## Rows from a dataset
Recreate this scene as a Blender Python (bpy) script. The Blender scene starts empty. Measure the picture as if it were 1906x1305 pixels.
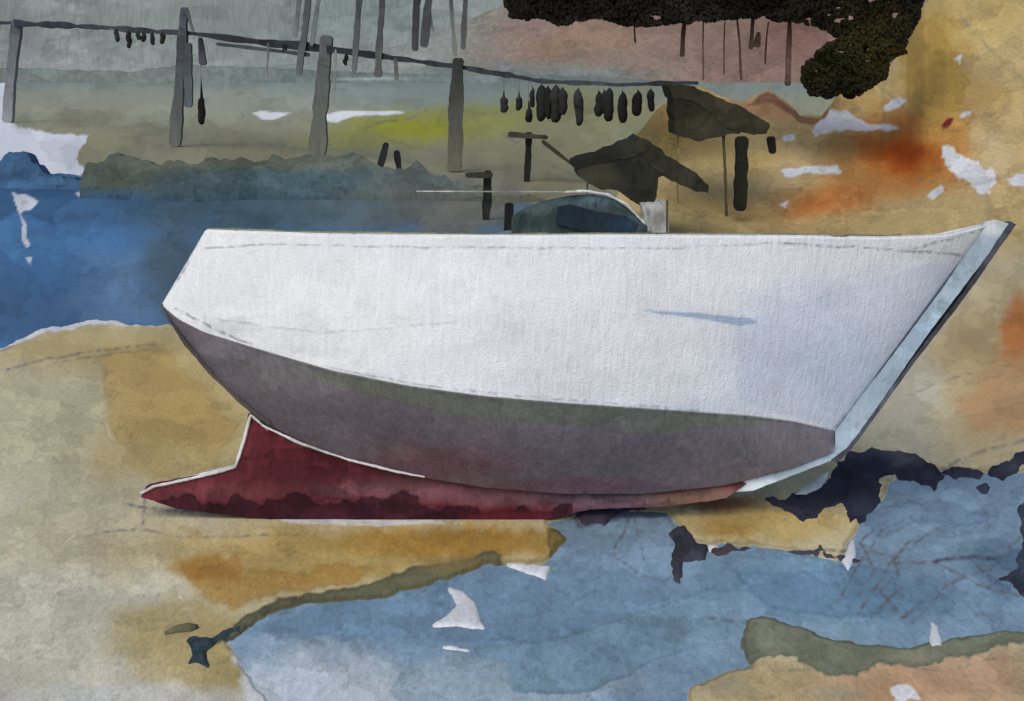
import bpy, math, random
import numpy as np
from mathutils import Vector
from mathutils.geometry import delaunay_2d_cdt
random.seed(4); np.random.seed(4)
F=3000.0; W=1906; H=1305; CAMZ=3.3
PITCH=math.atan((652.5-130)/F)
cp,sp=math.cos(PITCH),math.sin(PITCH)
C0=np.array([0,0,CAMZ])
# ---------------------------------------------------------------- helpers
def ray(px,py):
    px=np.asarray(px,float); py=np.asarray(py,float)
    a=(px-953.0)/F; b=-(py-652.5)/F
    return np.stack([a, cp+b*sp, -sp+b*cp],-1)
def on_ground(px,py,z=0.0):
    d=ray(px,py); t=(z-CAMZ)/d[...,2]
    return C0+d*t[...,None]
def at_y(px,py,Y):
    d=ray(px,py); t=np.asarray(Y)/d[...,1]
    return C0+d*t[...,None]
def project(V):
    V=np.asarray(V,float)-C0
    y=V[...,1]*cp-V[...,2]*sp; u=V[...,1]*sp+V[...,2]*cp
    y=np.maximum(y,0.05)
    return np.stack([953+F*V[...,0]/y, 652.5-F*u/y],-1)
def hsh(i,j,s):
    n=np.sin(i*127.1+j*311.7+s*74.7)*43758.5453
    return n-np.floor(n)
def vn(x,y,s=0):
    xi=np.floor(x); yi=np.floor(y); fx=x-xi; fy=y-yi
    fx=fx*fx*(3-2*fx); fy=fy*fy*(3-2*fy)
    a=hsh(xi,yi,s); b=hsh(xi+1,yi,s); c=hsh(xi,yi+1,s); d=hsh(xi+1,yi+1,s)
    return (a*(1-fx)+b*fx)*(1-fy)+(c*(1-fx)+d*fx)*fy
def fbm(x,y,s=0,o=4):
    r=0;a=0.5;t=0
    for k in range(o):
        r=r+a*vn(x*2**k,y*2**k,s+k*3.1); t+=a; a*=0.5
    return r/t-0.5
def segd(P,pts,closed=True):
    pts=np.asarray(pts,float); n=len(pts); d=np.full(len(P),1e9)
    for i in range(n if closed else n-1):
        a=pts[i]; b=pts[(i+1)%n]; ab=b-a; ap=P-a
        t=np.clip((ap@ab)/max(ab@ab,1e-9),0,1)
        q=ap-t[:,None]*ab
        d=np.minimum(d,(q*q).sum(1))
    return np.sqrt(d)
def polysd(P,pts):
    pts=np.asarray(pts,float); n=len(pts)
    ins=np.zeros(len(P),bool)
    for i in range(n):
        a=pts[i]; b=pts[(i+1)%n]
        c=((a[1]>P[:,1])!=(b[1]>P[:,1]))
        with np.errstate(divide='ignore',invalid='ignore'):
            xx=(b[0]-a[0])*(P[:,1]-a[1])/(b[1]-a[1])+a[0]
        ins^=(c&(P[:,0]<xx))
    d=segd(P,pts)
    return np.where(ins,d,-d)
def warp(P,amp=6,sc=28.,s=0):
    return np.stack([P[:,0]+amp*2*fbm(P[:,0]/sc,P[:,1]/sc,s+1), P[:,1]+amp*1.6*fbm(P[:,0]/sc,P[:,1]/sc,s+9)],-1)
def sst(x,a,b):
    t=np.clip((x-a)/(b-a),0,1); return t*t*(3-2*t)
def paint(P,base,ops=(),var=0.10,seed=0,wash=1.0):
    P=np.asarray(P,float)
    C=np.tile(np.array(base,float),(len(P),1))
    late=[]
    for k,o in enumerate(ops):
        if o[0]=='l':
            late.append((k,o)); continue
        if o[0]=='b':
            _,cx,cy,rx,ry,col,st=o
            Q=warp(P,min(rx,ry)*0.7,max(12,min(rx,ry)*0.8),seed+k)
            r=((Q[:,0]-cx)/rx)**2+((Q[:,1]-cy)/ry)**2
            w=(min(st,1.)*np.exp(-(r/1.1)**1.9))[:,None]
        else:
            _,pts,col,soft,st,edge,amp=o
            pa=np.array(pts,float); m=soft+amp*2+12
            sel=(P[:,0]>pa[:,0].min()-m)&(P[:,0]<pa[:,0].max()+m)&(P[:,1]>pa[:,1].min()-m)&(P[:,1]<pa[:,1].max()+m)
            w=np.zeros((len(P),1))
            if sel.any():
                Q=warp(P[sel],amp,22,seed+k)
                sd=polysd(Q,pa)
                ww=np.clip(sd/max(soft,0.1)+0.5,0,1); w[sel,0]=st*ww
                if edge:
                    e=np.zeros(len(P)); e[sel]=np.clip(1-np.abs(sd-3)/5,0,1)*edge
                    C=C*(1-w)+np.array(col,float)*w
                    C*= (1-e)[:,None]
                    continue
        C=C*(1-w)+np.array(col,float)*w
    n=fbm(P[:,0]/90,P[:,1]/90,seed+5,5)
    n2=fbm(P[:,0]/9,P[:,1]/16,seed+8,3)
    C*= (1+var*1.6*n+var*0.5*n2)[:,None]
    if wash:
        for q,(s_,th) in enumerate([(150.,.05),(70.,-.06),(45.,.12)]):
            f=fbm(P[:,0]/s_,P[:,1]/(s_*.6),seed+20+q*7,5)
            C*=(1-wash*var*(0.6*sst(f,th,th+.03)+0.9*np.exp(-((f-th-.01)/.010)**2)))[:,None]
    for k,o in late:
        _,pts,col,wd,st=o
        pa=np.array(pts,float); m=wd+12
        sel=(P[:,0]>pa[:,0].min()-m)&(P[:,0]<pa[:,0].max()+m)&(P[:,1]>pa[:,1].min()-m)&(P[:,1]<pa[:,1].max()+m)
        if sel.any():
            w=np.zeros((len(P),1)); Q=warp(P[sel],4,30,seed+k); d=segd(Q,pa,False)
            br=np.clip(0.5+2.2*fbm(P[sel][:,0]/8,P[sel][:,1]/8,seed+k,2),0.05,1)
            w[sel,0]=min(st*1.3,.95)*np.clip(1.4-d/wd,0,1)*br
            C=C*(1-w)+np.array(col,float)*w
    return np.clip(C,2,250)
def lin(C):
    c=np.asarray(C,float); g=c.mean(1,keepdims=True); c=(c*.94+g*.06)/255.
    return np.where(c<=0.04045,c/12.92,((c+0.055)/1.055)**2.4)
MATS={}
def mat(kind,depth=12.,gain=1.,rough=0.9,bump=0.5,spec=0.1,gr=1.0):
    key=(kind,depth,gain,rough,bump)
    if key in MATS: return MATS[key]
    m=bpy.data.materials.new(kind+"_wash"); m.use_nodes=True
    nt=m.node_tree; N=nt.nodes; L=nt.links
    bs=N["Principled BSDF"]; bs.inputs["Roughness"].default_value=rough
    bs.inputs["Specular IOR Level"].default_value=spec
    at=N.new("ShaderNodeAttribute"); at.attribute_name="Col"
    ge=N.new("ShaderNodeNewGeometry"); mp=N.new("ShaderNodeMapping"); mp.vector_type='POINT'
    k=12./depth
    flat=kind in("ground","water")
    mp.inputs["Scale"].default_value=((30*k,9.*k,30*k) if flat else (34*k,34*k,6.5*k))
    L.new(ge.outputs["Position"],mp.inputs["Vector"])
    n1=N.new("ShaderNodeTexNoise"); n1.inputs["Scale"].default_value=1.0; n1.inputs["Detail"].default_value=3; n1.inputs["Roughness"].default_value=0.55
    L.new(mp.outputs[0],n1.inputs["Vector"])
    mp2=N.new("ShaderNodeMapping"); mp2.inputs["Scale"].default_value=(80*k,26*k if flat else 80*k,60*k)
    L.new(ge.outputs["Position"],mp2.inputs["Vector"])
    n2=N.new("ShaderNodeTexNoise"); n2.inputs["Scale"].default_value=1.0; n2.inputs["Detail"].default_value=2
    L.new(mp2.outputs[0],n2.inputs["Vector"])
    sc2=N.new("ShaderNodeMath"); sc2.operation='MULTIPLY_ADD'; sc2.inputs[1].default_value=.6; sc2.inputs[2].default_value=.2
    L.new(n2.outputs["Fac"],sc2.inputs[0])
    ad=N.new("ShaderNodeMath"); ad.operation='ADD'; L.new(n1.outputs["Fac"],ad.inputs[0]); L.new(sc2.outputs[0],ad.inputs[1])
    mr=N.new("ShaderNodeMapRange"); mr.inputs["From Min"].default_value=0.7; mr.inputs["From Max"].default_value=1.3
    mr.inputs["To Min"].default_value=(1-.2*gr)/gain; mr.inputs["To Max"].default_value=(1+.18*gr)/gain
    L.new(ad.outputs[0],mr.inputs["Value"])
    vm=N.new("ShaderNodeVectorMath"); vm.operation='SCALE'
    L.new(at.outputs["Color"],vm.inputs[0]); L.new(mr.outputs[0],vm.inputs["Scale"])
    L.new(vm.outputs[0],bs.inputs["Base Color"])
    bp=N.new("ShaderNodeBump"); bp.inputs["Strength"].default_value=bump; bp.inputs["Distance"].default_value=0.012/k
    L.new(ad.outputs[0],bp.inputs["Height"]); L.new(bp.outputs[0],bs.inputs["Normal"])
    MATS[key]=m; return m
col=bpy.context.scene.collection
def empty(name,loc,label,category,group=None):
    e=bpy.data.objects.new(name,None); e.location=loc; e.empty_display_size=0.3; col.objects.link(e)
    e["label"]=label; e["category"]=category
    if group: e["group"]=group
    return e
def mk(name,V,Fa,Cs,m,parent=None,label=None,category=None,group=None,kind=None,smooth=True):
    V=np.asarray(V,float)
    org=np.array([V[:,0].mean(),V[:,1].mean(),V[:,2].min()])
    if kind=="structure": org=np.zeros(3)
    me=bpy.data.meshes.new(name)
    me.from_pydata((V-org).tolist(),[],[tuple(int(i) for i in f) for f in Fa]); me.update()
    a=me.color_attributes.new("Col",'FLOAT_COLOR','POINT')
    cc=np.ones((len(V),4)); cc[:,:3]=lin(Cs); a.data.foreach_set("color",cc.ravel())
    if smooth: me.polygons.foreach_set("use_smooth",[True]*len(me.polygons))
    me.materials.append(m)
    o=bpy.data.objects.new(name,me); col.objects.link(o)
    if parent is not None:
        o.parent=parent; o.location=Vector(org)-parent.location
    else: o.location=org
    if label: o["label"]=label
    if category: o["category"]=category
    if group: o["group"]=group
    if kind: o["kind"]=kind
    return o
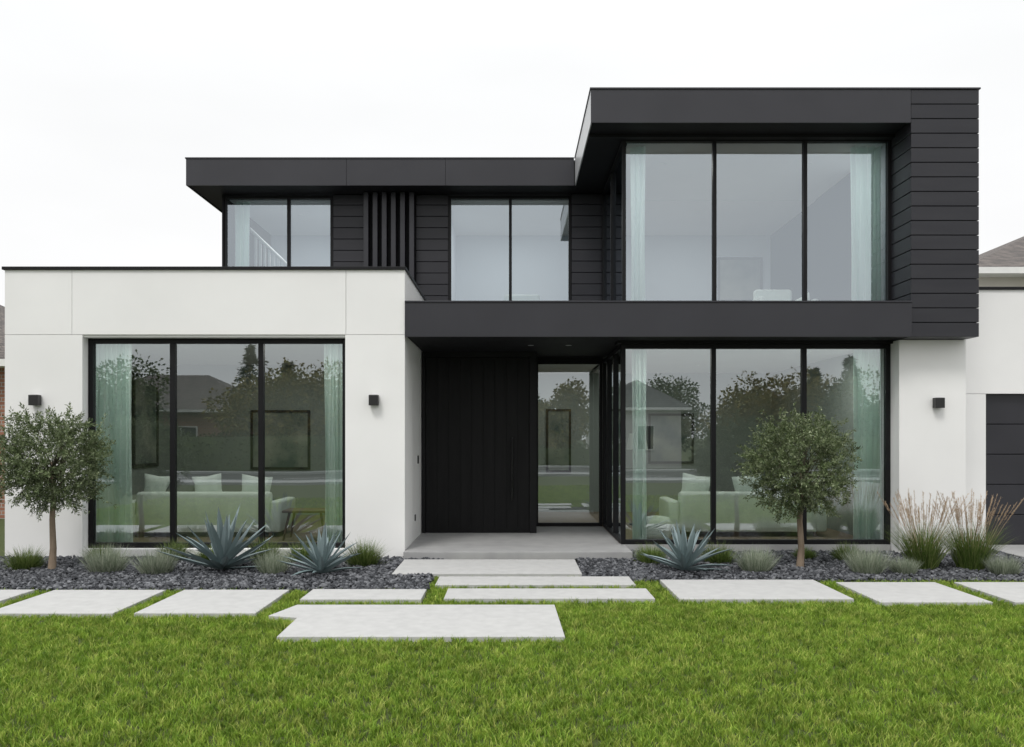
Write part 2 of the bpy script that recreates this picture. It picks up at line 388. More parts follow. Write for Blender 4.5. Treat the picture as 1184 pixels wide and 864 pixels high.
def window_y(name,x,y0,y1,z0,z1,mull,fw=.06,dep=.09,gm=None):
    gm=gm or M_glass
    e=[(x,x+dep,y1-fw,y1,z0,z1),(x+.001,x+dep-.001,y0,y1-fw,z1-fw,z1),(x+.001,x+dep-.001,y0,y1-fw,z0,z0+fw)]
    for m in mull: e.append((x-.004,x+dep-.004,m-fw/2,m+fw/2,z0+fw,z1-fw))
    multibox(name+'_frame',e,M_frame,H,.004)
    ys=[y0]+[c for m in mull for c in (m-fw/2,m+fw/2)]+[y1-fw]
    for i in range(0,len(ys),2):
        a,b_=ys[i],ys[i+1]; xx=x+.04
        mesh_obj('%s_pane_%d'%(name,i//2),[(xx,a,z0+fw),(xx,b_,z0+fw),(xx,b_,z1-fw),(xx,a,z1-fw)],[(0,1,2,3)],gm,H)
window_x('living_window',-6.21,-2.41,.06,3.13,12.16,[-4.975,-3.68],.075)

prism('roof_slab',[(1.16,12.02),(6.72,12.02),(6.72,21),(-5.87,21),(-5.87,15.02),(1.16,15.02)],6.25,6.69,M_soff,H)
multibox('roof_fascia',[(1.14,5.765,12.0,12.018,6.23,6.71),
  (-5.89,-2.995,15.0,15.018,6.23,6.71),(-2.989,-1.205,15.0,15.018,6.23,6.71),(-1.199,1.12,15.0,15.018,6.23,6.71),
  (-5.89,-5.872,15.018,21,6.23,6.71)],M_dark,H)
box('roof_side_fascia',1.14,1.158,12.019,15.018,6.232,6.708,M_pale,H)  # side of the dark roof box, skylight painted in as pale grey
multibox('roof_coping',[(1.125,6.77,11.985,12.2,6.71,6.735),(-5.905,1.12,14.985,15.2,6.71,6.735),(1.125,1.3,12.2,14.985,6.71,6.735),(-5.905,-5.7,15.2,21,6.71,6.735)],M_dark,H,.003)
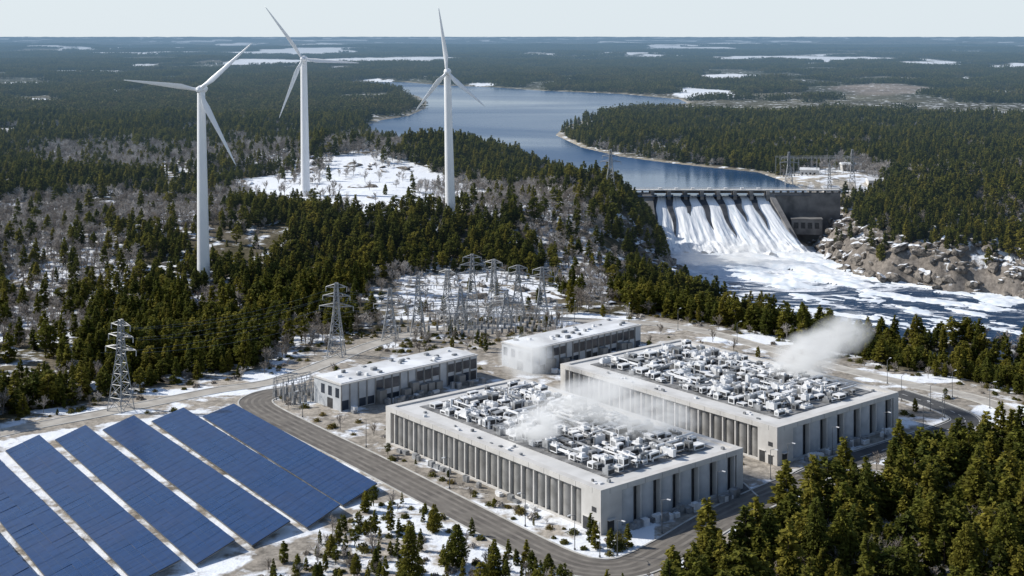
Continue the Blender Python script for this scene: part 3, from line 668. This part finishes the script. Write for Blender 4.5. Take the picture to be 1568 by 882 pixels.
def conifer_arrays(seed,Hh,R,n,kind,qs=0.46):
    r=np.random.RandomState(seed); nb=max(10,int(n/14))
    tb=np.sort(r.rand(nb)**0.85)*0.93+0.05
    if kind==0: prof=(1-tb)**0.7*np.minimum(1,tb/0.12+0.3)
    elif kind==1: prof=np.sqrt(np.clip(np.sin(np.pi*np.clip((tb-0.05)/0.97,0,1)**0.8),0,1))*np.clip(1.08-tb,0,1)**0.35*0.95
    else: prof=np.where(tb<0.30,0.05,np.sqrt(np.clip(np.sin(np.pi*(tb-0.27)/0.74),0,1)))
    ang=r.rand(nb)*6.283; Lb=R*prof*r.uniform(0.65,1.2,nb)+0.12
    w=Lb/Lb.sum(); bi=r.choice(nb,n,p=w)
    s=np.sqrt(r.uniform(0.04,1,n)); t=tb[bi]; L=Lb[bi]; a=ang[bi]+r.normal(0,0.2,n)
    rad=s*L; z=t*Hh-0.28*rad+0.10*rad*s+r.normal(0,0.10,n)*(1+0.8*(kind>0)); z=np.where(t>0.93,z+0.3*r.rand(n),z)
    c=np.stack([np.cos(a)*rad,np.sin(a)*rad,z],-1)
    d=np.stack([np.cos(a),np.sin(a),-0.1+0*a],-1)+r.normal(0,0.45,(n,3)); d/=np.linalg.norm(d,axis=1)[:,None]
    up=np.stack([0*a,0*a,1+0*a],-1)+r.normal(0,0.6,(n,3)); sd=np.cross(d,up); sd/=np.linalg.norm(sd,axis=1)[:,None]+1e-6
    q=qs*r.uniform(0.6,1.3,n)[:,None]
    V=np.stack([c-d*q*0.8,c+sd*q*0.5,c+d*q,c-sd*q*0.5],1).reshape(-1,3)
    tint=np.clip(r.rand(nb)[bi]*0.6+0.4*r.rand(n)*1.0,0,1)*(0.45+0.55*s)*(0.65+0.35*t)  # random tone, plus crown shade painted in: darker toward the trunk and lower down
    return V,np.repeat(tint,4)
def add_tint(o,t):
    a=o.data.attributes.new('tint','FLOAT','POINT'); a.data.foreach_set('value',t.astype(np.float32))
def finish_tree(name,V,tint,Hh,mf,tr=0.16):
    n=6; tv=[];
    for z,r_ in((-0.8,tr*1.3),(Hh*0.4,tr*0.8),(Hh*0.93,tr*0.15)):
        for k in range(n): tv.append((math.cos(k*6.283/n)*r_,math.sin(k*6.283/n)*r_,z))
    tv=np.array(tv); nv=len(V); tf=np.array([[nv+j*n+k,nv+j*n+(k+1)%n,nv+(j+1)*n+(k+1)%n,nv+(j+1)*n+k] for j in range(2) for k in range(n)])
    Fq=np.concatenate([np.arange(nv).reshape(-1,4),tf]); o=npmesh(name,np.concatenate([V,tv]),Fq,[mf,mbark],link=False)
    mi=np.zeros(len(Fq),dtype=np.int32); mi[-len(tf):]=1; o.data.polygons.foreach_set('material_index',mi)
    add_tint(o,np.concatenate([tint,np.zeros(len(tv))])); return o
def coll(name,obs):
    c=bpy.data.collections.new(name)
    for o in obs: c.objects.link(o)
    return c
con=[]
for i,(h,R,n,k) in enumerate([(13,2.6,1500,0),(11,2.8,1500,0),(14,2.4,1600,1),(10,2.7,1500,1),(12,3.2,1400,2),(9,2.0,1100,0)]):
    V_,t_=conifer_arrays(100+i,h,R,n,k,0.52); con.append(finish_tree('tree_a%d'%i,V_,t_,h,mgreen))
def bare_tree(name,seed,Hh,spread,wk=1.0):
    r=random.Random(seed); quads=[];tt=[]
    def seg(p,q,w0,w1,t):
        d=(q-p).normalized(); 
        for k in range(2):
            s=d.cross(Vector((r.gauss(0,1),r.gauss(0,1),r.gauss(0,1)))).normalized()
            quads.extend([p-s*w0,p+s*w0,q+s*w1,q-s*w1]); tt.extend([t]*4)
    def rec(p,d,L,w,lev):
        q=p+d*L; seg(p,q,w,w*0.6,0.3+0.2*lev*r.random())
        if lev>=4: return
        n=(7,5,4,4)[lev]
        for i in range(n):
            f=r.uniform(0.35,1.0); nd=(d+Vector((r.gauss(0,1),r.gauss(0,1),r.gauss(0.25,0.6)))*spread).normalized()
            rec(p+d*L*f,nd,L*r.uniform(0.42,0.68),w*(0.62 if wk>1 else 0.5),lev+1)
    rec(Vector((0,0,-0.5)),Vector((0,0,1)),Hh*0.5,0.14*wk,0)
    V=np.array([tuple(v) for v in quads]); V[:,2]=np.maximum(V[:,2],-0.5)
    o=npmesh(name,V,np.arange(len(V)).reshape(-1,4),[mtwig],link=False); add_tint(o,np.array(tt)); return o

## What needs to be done
Copy out all lines where the word "scene" appears.

## The answer
Recreate this scene as a Blender Python (bpy) script. The Blender scene starts empty. Measure the picture as if it were 1906x1305 pixels.
col=bpy.context.scene.collection
Continue the Blender Python script for this scene: part 3, from line 668. This part finishes the script. Write for Blender 4.5. Take the picture to be 1568 by 882 pixels.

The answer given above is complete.